Showing $f(z) \le 2 \sqrt{ \varepsilon} f(y)$ if $z < \varepsilon y$ for given $f$

Question

Is is possible to show $f(z) \le 2 \sqrt{ \varepsilon} f(y)$ if $z < \varepsilon y$ for $f(x) = \sqrt{|x|\log \frac{1}{|x|}}$? I would like to use this inequality in a proof but I don't know wether it is true and how I can show it.

Any hints would be great!

Answer 1

First of all, for $0<z<1$ we have $\log{z}<0$ which is a problems for defining $\sqrt{\log{z}}$. As a result $z\geq 1$ or, in terms of $f(x)$, we should have $\log{\frac{1}{|x|}}\geq 0 \Rightarrow \frac{1}{|x|}\geq 1 \Rightarrow 0< |x|\leq 1$. This is the domain of $f(x)$.

Obviously $f(x) \geq 0$, $f(1)=f(-1)=0$. Also $f(x)=f(-x)$ as a result we can restrict the study to $0< x\leq 1$ (the other side is symmetric).

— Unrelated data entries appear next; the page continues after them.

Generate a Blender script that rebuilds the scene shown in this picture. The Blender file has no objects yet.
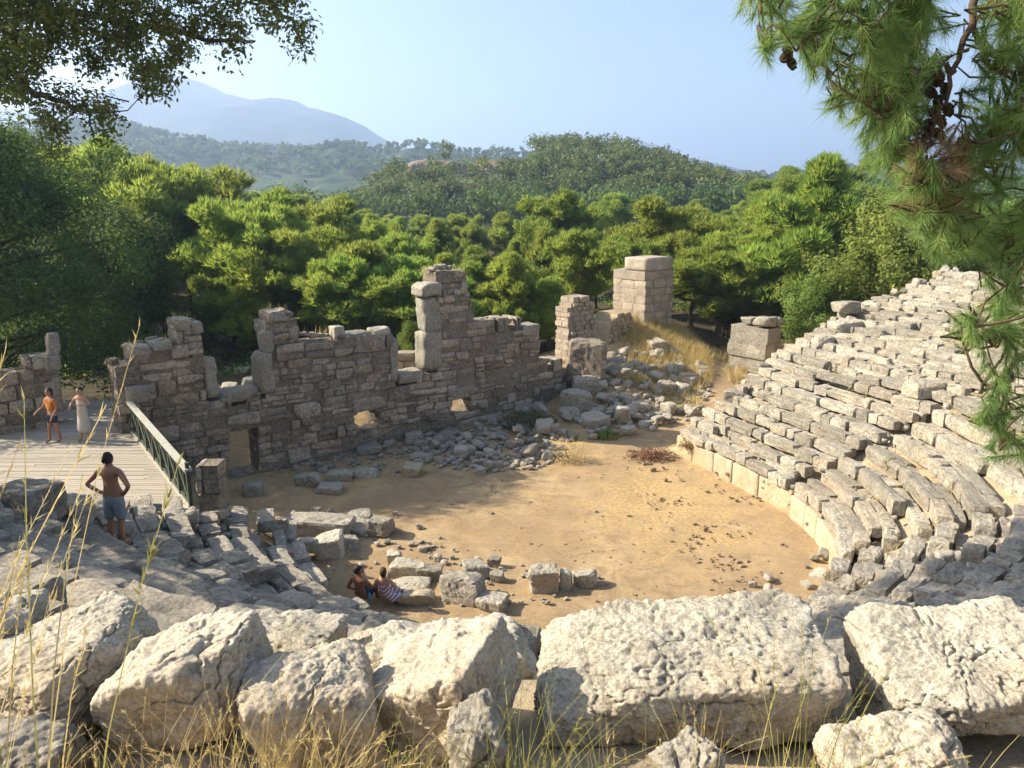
import bpy, math, random
import numpy as np
from mathutils import Vector, Matrix

random.seed(7)
RNG = np.random.default_rng(7)
SC = bpy.context.scene
COL = SC.collection
R = math.radians

# ------------------------------------------------------------------ measured camera
EYE = 9.6
PITCH = R(13.6)
FPX = 760.0

def ray(px, py):
    x = (px - 512) / FPX
    y = (384 - py) / FPX
    return np.array([x, math.cos(PITCH) + y * math.sin(PITCH), -math.sin(PITCH) + y * math.cos(PITCH)])

def on_z(px, py, z):
    d = ray(px, py)
    t = (z - EYE) / d[2]
    return np.array([d[0] * t, d[1] * t, z])

def on_y(px, py, y):
    d = ray(px, py)
    t = y / d[1]
    return np.array([d[0] * t, y, EYE + d[2] * t])

def proj(p):
    p = np.atleast_2d(p)
    c, s = math.cos(PITCH), math.sin(PITCH)
    z = p[:, 1] * c - (p[:, 2] - EYE) * s
    v = p[:, 1] * s + (p[:, 2] - EYE) * c
    z = np.where(np.abs(z) < 1e-6, 1e-6, z)
    return 512 + FPX * p[:, 0] / z, 384 - FPX * v / z, z

def inpoly(x, y, poly):
    x = np.asarray(x, float); y = np.asarray(y, float)
    ins = np.zeros(x.shape, bool)
    n = len(poly)
    for i in range(n):
        x1, y1 = poly[i]; x2, y2 = poly[(i + 1) % n]
        if y1 == y2:
            continue
        c = ((y1 > y) != (y2 > y)) & (x < (x2 - x1) * (y - y1) / (y2 - y1) + x1)
        ins ^= c
    return ins

# ------------------------------------------------------------------ noise
def _h(ix, iy, iz, seed):
    a = (ix.astype(np.int64) * 374761393 + iy.astype(np.int64) * 668265263 + iz.astype(np.int64) * 2147483647 + seed * 1274126177) & 0xFFFFFFFF
    a = ((a ^ (a >> 13)) * 1274126177) & 0xFFFFFFFF
    a = ((a ^ (a >> 16)) * 2246822519) & 0xFFFFFFFF
    a = a ^ (a >> 15)
    return (a & 0xFFFFFF) / float(0xFFFFFF)

def vnoise(p, seed=0):
    p = np.asarray(p, float)
    i = np.floor(p).astype(np.int64); f = p - i
    f = f * f * f * (f * (f * 6 - 15) + 10)
    o = np.zeros(len(p))
    for dx in (0, 1):
        wx = f[:, 0] if dx else 1 - f[:, 0]
        for dy in (0, 1):
            wy = f[:, 1] if dy else 1 - f[:, 1]
            for dz in (0, 1):
                wz = f[:, 2] if dz else 1 - f[:, 2]
                o += wx * wy * wz * _h(i[:, 0] + dx, i[:, 1] + dy, i[:, 2] + dz, seed)
    return o * 2 - 1

def fbm(p, octv=4, seed=0, gain=.5, lac=2.03):
    p = np.asarray(p, float); o = 0; a = 1.0; s = 0
    for k in range(octv):
        o = o + a * vnoise(p * lac ** k + 17.3 * k, seed + k * 31); s += a; a *= gain
    return o / s

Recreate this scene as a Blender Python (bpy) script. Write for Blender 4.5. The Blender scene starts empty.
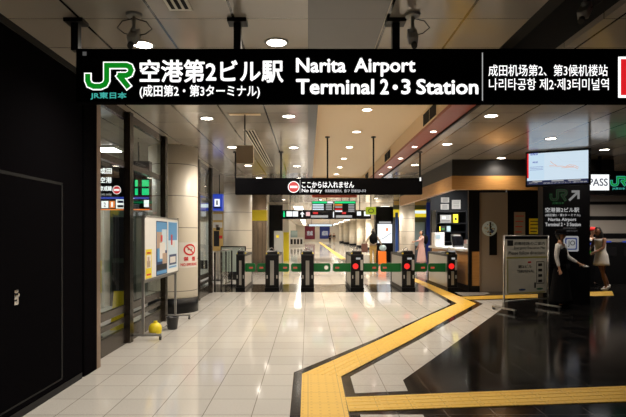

Function $f(x)$ has a maximum at $x=\frac{1}{e}$ and is ascending on $\left(0,\frac{1}{e}\right)$. This means that for $$0<z<y<\varepsilon y \leq \frac{1}{e} \Rightarrow f(z) \leq f(y) < 2\sqrt{\varepsilon}f(y)$$

However, if we still assume the inequality is true for the entire $0< x\leq 1$ :

• For $y=1$ and $0<z<\varepsilon y=\varepsilon \leq 1$, this leads to $0\leq f(z)\leq 2\sqrt{\varepsilon}f(1)=0$ which is only possible for $z=1$ - contradiction.
• For $y=1-\frac{1}{n},n \in \mathbb{N}\setminus \{0,1\}$ and $z=\frac{1}{e}$ we can tune $0<\frac{1}{e}<\varepsilon \left(1-\frac{1}{n}\right)<1$, for example $\varepsilon=\frac{1}{2}$. Using this inequality $$f\left(\frac{1}{e}\right)=\frac{1}{\sqrt{e}}\le 2\sqrt{\varepsilon}f\left(y\right)=2\sqrt{\varepsilon}\sqrt{y\log{\frac{1}{y}}} \le 2\sqrt{\varepsilon}\sqrt{y\left(\frac{1}{y}-1\right)}=2\sqrt{\varepsilon}\sqrt{1-y}=2\sqrt{\frac{\varepsilon}{n}}$$ or simply $$\frac{1}{\sqrt{e}} \le 2\sqrt{\frac{\varepsilon}{n}}$$ which is wrong for large $n$ - another contradiction. In fact, an infinite sequence of contradictions if we note $y_n=1-\frac{1}{n}$.

So, there is no definitive answer as long as we keep the entire domain $0< |x|\leq 1$, further restrictions are required.